The results obtained by this method, although crude, are nevertheless adequate to demonstrate that planetary surface temperature is not a linear function of atmospheric CO2 concentration, i.e., it shows that a given incremental addition of CO2 to the atmospheres of these three planets does not produce the same increase in near-surface air temperature.  On Earth, for example, we described how Idso (1988) demonstrated that a 300 to 600 ppm doubling of the air's CO2 content had the potential to warm the surface of the planet by approximately 0.4°C.  On Mars, on the other hand, we demonstrated how the average of all such 300 ppm increments of CO2 from 0 to 8500 ppm had the potential to create a comparable warming of only 0.19°C.  And on Venus, with its incredibly massive CO2 atmosphere, we demonstrated how the average of each 300 ppm increment of CO2 from 0 to 89,300,000 ppm had a greenhouse warming capacity of but a miniscule 0.0017°C.

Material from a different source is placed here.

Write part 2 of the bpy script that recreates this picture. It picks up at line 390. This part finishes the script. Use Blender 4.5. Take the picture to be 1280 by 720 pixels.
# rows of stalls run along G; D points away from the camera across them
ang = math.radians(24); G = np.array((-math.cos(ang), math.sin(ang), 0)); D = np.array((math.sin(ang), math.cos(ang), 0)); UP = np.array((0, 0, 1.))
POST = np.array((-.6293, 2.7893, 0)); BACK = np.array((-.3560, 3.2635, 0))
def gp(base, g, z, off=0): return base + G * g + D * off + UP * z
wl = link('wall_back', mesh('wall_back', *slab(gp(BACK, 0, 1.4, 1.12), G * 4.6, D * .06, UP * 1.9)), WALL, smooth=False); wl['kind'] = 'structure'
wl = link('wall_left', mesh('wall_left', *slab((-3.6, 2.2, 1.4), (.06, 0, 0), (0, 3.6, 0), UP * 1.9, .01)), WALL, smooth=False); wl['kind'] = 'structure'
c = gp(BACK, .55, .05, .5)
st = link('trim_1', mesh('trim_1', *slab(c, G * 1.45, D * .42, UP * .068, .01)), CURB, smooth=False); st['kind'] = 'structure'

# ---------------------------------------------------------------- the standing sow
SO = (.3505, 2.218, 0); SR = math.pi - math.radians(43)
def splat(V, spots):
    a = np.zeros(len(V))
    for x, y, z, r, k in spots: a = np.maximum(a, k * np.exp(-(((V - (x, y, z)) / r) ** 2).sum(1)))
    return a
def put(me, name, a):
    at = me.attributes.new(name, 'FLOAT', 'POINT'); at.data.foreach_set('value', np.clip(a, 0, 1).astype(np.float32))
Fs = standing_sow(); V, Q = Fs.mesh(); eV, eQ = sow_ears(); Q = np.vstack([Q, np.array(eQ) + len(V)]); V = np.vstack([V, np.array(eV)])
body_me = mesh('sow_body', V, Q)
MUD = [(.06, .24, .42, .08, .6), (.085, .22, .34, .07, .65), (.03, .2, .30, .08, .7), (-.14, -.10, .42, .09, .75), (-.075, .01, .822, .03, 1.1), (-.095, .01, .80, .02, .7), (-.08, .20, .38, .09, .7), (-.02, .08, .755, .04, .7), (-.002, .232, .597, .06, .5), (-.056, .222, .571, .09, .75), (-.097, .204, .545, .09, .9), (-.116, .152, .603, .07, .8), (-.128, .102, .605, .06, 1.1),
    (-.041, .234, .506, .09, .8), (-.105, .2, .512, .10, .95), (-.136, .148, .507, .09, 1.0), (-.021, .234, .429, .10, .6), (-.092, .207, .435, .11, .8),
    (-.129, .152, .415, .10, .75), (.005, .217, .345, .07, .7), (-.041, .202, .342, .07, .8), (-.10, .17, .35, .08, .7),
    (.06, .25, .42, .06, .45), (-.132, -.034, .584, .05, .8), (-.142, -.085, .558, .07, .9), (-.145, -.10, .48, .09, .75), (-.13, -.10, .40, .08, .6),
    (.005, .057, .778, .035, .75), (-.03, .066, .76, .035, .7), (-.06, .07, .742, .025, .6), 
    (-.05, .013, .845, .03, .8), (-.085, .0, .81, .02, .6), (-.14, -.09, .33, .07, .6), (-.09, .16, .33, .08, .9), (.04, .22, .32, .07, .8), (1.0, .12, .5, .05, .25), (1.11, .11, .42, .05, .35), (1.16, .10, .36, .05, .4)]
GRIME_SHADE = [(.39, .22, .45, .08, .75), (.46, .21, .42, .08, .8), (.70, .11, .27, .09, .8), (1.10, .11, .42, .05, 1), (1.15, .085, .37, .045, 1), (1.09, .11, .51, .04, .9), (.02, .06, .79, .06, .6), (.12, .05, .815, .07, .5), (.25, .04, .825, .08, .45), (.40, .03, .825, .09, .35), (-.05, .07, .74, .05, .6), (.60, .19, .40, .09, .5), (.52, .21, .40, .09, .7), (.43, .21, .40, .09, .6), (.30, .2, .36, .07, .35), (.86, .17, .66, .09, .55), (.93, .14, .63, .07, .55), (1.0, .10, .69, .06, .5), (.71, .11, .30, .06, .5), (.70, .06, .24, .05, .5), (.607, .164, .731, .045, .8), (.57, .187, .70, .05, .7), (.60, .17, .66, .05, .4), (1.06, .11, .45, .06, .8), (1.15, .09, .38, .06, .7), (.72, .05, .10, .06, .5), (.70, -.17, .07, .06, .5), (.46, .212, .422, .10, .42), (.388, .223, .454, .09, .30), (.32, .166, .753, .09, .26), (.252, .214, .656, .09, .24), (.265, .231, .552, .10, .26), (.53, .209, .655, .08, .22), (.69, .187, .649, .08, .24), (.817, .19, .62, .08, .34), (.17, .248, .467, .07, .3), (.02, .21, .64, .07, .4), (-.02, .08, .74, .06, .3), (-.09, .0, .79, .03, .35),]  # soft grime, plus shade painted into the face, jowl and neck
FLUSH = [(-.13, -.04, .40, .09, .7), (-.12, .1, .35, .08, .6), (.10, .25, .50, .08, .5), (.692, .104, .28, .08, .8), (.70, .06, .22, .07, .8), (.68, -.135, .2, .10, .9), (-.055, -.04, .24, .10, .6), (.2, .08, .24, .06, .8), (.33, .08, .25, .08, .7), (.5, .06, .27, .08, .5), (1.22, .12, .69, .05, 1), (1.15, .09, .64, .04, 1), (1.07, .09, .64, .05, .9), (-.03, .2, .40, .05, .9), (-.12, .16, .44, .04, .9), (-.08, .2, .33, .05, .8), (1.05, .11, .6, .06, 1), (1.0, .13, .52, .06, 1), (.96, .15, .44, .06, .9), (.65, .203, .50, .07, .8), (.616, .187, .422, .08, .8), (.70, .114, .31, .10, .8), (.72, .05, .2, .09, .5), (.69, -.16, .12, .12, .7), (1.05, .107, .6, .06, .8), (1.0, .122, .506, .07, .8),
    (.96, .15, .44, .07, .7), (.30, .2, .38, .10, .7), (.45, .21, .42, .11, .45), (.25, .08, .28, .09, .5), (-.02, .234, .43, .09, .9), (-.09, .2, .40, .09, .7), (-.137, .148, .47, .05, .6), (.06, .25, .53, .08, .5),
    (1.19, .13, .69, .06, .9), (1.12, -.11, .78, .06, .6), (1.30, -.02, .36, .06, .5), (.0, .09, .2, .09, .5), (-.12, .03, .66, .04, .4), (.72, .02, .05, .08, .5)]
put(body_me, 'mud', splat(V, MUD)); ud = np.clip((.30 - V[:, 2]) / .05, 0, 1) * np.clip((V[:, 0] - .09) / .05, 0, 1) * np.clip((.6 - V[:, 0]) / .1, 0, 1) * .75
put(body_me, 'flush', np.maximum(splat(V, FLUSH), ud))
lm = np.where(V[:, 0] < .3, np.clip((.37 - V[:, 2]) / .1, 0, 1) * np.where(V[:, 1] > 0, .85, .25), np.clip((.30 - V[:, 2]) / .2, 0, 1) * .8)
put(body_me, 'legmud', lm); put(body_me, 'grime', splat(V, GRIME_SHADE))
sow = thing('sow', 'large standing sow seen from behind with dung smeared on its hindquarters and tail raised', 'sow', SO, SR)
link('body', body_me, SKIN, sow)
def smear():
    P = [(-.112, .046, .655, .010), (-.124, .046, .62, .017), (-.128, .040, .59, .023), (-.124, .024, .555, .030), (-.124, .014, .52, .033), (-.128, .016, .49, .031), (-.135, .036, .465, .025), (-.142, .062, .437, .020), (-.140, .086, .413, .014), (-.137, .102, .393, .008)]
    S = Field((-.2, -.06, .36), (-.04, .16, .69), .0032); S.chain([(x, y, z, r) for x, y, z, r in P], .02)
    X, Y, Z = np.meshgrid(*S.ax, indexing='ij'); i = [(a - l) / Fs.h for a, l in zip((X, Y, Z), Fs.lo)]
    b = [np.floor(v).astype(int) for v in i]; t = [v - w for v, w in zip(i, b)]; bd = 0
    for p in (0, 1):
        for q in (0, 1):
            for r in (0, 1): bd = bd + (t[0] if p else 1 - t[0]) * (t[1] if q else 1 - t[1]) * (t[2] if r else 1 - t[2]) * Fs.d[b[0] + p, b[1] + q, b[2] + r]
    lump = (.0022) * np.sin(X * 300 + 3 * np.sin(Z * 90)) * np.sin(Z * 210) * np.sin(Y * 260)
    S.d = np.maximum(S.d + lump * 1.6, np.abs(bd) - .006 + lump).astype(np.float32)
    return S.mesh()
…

The reason we approached the problem as we did is that it presumes no prior knowledge of the nature of the relationship between the greenhouse effect of a given increment of a radiatively-active gas and the base concentration of that gas at the time its atmospheric concentration is increased by the specified increment, which means that it bears the burden of no preconceived ideas.  The relationship, therefore, is totally data-derived and representative of nothing but reality, although only approximately so because of the linear derivation of the data points.  For a more exact derivation, one is referred to the publications of Idso (1988, 1989).

References

Idso, S.B.  1988.  The CO2 greenhouse effect on Mars, Earth, and Venus.  The Science of the Total Environment 77: 291-294.

Idso, S.B.  1989.  Carbon Dioxide and Global Change: Earth in Transition.  IBR Press, Tempe, AZ.